The department lost a dear friend and supporter, a valuable adviser and a remarkable structural engineer and pioneer in the area of precast concrete. Dr. Alfred Yee passed away peacefully on Friday afternoon, April 21, 2017.

Dr. Yee served as adjunct professor in the Department of Civil and Environmental Engineering beginning in 2005.  His presentations to students were always inspirational, encouraging them to think innovatively but validate their ideas through analysis and testing. He stressed the need to understand and observe the fundamentals of engineering principles rather than relying solely on sophisticated computer analysis. His busy work and travel schedules prevented him from offering full semester courses, but his individual seminars were always well attended crowd-pleasers.

As designer of the Ala Moana Hotel in Honolulu, Dr. Yee pioneered the use of precast concrete construction to increase the speed of erection and reduce costs for multi-story buildings. The Ala Moana Hotel was for many years the tallest all-precast concrete structure in the US. It utilized a novel grouted splice sleeve developed by Dr. Yee based on the Chinese finger trick where you insert one finger of each hand into opposite ends of a flexible tube. The harder you try to pull your fingers apart, the harder the tube squeezes in and prevents them pulling out. This splice sleeve became a staple of the precast industry and is used throughout the world.

Only a few years before his passing, Dr. Yee commissioned the Structural Engineering laboratory at UH Manoa to perform tests of a new invention – a kwikslab connection to allow for the use of precast concrete panels to replace highway paving during overnight closures. The kwikslab connection proved extremely strong and well capable of ensuring continuity of the reinforcement across the joints between precast panels. Similar systems are now being used by many DOTs around the US and also being considered for use in Hawaii.

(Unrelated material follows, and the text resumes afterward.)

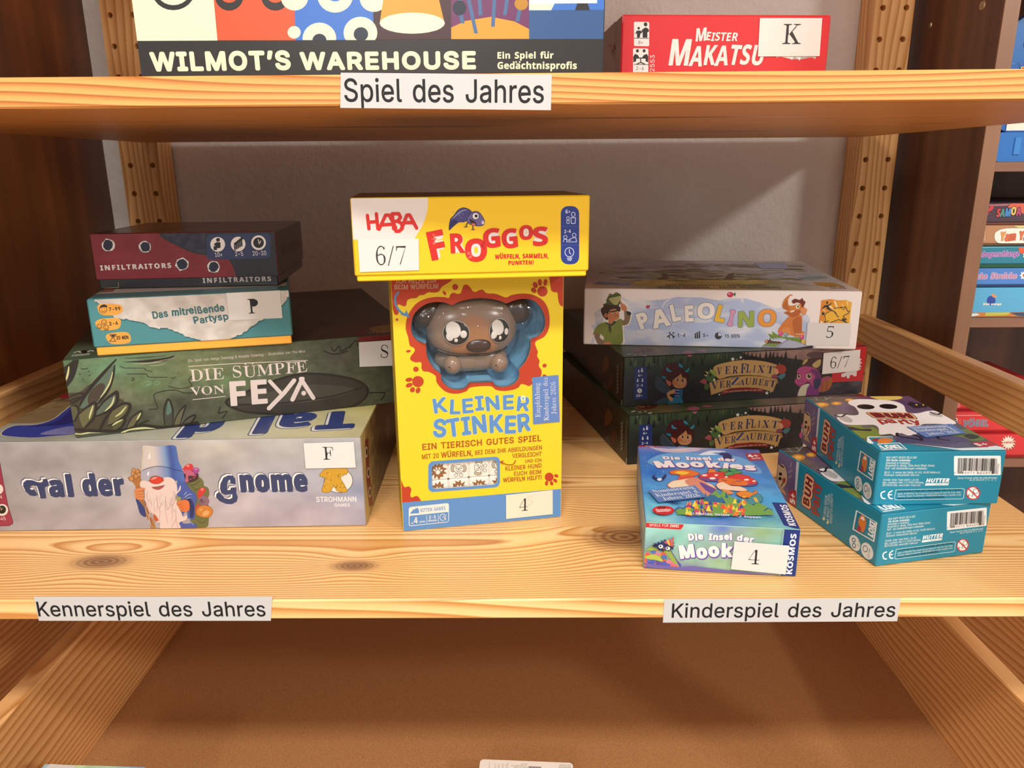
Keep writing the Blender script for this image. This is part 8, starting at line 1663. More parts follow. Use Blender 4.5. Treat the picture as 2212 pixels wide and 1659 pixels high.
for t_, c_, (x0, y0, x1, y1, h_), up_ in (('P', '#e4dcd2', (582, 545, 650, 520, 118), (556, 437)), ('A', '#e4dcd2', (668, 540, 788, 512, 128), None), ('L', '#e4dcd2', (800, 492, 862, 478, 122), (778, 375)), ('E', '#e4dcd2', (884, 492, 944, 488, 112), None), ('O', '#e4dcd2', (966, 472, 1086, 470, 110), None), ('L', '#d8ae3a', (1082, 484, 1148, 498, 122), (1118, 372)), ('I', '#c88aa8', (1170, 514, 1206, 520, 112), (1190, 405)), ('N', '#8fa248', (1246, 528, 1352, 524, 108), None), ('O', '#d8903a', (1378, 522, 1502, 522, 116), None)):
    f.text(t_, (x0, y0), (x1, y1), h_, c_, 'B', fat=.04, up=up_, layers=[(EDGE, .075, 0, 0)])
f.ell(1192, 305, 22, 19, '#b8385a'); f.ell(1186, 299, 7, 6, '#e0a0b0'); f.poly([(1208, 300), (1230, 290), (1226, 318)], '#3c5a34'); f.ell(630, 388, 13, 12, '#b8385a'); f.poly([(634, 380), (650, 376), (642, 386)], '#4a5a34')
GR = '#3a3838'
f.text('1-4', (832, 594), (886, 594), 24, GR, 'B'); f.text('5+', (1006, 594), (1044, 594), 24, GR, 'B'); f.text('15 MIN.', (1154, 599), (1264, 599), 24, GR, 'B')
f.ell(1111, 586, 24, 24, GR); f.poly([(1111, 586), (1111, 563), (1130, 572), (1134, 586)], '#b8bece')
for x_, s_ in ((775, 1), (800, -1)): f.ell(x_+4, 566, 6, 6, GR); f.stroke([(x_+10*s_, 576), (x_, 586), (x_-12*s_, 592)], 8, GR); f.stroke([(x_, 586), (x_+4, 602)], 7, GR)
for x_, h_ in ((955, 22), (968, 30), (982, 36)): f.ell(x_, 602-h_-6, 6, 6, GR); f.stroke([(x_, 602-h_+4), (x_, 600)], 10, GR)
# cave boy wearing a frog
f.crop(*cC)
f.blob([(540, 300), (560, 260), (700, 220), (820, 270), (860, 380), (960, 480), (960, 600), (1060, 660), (1040, 800), (980, 930), (880, 960), (880, 1100), (860, 1350), (300, 1350), (230, 1180), (180, 1130), (300, 950), (420, 860), (430, 780), (370, 640), (430, 480)], '#ded8d4')
f.blob([(430, 480), (500, 440), (500, 380), (560, 280), (640, 260), (700, 230), (760, 230), (820, 280), (810, 380), (790, 480), (690, 540), (480, 540)], '#48582f'); f.blob([(560, 350), (680, 320), (820, 295), (800, 380), (730, 490), (680, 490), (600, 420)], '#a6a26a')
for x_, y_ in ((588, 272), (718, 240)): f.ell(x_, y_, 34, 30, '#3d4a28'); f.ell(x_, y_-2, 16, 14, '#c4a050'); f.ell(x_, y_, 8, 8, '#111')
f.blob([(385, 580), (480, 500), (620, 490), (760, 500), (810, 580), (780, 640), (700, 580), (600, 600), (560, 680), (530, 720), (540, 800), (500, 810), (430, 740), (390, 650)], '#38281c')
f.blob([(540, 680), (600, 590), (720, 590), (770, 640), (780, 740), (750, 800), (680, 830), (640, 900), (560, 900), (540, 800)], '#bb7850'); f.ell(490, 715, 40, 48, '#b06a44')
f.blob([(460, 500), (540, 480), (680, 520), (800, 530), (790, 590), (720, 560), (640, 580), (560, 600), (480, 640), (400, 620)], '#3d2c1e')
f.stroke([(580, 640), (660, 630), (750, 605)], 26, '#2a1a12', True); f.ell(625, 660, 26, 14, '#c8c4b8'); f.ell(720, 645, 22, 12, '#c8c4b8'); f.ell(625, 658, 10, 10, '#222'); f.ell(718, 644, 9, 9, '#222'); f.blob([(680, 660), (710, 690), (680, 700)], '#a05c3c'); f.stroke([(680, 745), (720, 715), (765, 735)], 12, '#7a3a28', True)
f.blob([(800, 390), (850, 450), (920, 500), (950, 570), (930, 630), (880, 620), (830, 590), (815, 520)], '#bb7850')
f.blob([(890, 620), (940, 640), (960, 700), (1030, 690), (980, 890), (860, 930), (830, 830), (890, 800)], '#7c6650'); f.blob([(940, 620), (1030, 650), (1040, 690), (990, 720), (950, 690)], '#33281f')
f.blob([(210, 1130), (300, 940), (480, 860), (560, 900), (640, 900), (760, 800), (840, 810), (850, 1000), (860, 1110), (820, 1350), (470, 1350), (440, 1190), (380, 1130), (300, 1110)], '#75803a')
rc = random.Random(9)
for i in range(30):
    x_ = rc.uniform(320, 820); y_ = rc.uniform(930, 1200); f.stroke([(x_, y_), (x_+rc.uniform(-20, 20), y_+rc.uniform(60, 150))], rc.uniform(8, 18), rc.choice(['#5d682c', '#8f9848', '#6a7434']), False, True)
f.blob([(480, 880), (560, 930), (640, 930), (720, 850), (660, 840), (620, 900), (540, 880)], '#3b4030'); f.blob([(550, 940), (600, 940), (600, 1090), (560, 1050)], '#3b4030')
f.blob([(240, 1160), (300, 1100), (370, 1140), (360, 1200), (460, 1280), (440, 1340), (320, 1340)], '#7c6650'); f.blob([(450, 1330), (500, 1290), (590, 1300), (620, 1345)], '#bb7850')
# mammoth calf
f.crop(*cM)
f.blob([(225, 1170), (300, 1120), (420, 1100), (540, 1130), (700, 1040), (900, 1080), (1100, 1150), (1150, 1200), (300, 1210)], '#8a90a6'); f.blob([(560, 1170), (700, 1070), (860, 1090), (1040, 1180), (1100, 1210), (560, 1215)], '#a0a4b8')
f.poly([(760, 1215), (1155, 1160), (1155, 1215)], '#25202a')
GN = '#6f8a3a'
for q_ in ([(380, 1020), (330, 940), (420, 960), (400, 890), (500, 960), (620, 1000), (760, 1010), (900, 1010), (1000, 1050), (1020, 1130), (900, 1100), (760, 1060), (560, 1020)], [(230, 1165), (310, 1120), (440, 1130), (560, 1120), (460, 1180), (330, 1160)]): f.poly(q_, GN)
for i in range(24):
    x_ = rc.uniform(380, 1010); y_ = 1040+(x_-380)*.08; f.stroke([(x_, y_), (x_+rc.uniform(-50, 30), y_-rc.uniform(30, 80))], 14, rc.choice(['#55702c', '#84a046', '#3c5424']), False, True)
f.blob([(270, 1080), (310, 1050), (350, 1060), (370, 1020), (400, 1070), (560, 1090), (560, 1120), (380, 1120), (290, 1115)], '#5a4030'); f.ell(300, 1083, 28, 30, '#b08a60')
OR = '#c0743a'
f.blob([(515, 900), (560, 800), (640, 700), (700, 640), (760, 580), (940, 600), (960, 720), (950, 880), (1010, 920), (980, 990), (840, 1000), (760, 970), (600, 960)], OR); f.blob([(560, 900), (640, 830), (720, 830), (760, 920), (700, 960), (580, 950)], '#cc8348'); f.blob([(790, 700), (930, 640), (950, 900), (860, 980), (800, 880)], '#a85f30')
f.blob([(590, 420), (620, 330), (680, 260), (750, 220), (790, 240), (740, 250), (700, 330), (720, 420), (810, 420), (860, 400), (960, 400), (1000, 460), (1050, 500), (1020, 580), (970, 610), (940, 560), (880, 620), (780, 640), (700, 600), (620, 560), (680, 520), (610, 480)], OR)
f.blob([(600, 440), (640, 360), (690, 330), (690, 420), (740, 500), (680, 500), (620, 480)], '#a8622e'); f.blob([(640, 550), (740, 540), (860, 510), (930, 520), (880, 610), (780, 640), (700, 600)], '#a65a2e')
f.blob([(930, 480), (1000, 470), (1045, 510), (1010, 580), (975, 605), (950, 560)], '#cc8a58'); f.ell(876, 445, 36, 40, '#dcdcd0'); f.ell(882, 445, 20, 26, '#7c9a78'); f.ell(884, 445, 10, 14, '#1c1c18')
f.blob([(770, 340), (830, 300), (900, 320), (950, 300), (960, 280), (985, 330), (1020, 360), (990, 430), (960, 460), (930, 390), (860, 370), (800, 390)], '#6f2c20'); f.blob([(735, 550), (760, 520), (820, 510), (800, 540)], '#e0d0b0')
for x_, y_, c_ in ((565, 942, '#c04a7c'), (660, 960, '#7a8f98'), (955, 1005, '#c04a74'), (985, 1090, '#c0a050')): f.ell(x_, y_, 44, 42, c_); f.ell(x_-12, y_-14, 14, 12, mix(c_, '#fff', .4))
for x_ in (860, 905, 950, 990): f.ell(x_, 950, 22, 16, '#d0a078')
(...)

It is likely that Dr. Yee’s greatest regret as he aged was that he was not going to be able to develop, test and implement all of the novel ideas that came to him. He was a consummate inventor, the likes of which Hawaii may not see again.

A celebration of his life is being planned and details will be forthcoming. Dr. Yee’s legacy will be honored in perpetuity in CEE through his generous endowment for visiting professors.